Online fashion companies are breaching legal obligations and risking penalties and adverse publicity as a result of their websites not meeting basic legal requirements according to a new survey.

The survey of well-known UK fashion websites by solicitor Fox Williams found that many businesses are failing to comply with basic on-line laws.

It found that 88% of websites collect data about users via input forms, such as when users register with the site to make a purchase or simply to feedback comments. By law, these companies are required to notify their details and the purposes for which they collect this information to the Information Commissioner.

However, the survey found that 42% of companies that collect personal data have not notified under the Data Protection Act.

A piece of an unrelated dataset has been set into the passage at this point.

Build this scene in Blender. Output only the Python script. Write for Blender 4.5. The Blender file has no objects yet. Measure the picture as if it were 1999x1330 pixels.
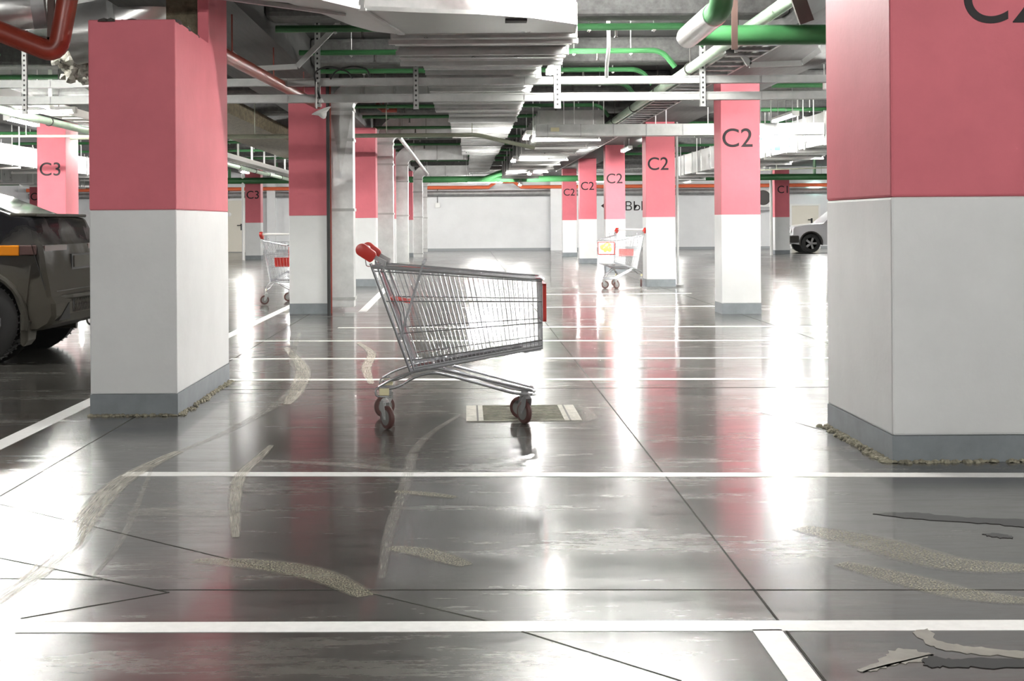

The websites surveyed faired even worse in respect of other basic requirements of the Data Protection Act. While 70% of the websites provided a privacy policy, only 36% of sites contained the required information about the use of cookies.

Nigel Miller, Fox Williams e-business partner, said: "The low levels of legal compliance are astonishing. Our survey shows that even well-known brands are failing to consider the legal implications of doing business online or simply having a website."

Some legal requirements are simple to comply with - such as the need for a website to contain details of the full company name, registered office, registered number and VAT number.

Yet the survey found 33% of sites do not even give their full legal name and 64% of sites do not contain their VAT number.

The survey also looked at compliance with the Distance Selling Regulations, which give consumers an unconditional right to return goods purchased online, but found 42% of sites are ignoring the requirements concerning cancellation and returns.

Overall, the survey suggests that fashion companies are giving a very low level of priority to ensuring that their websites comply with basic legal diligence.

This is the case even where company directors could in some cases face criminal liability for non-compliance.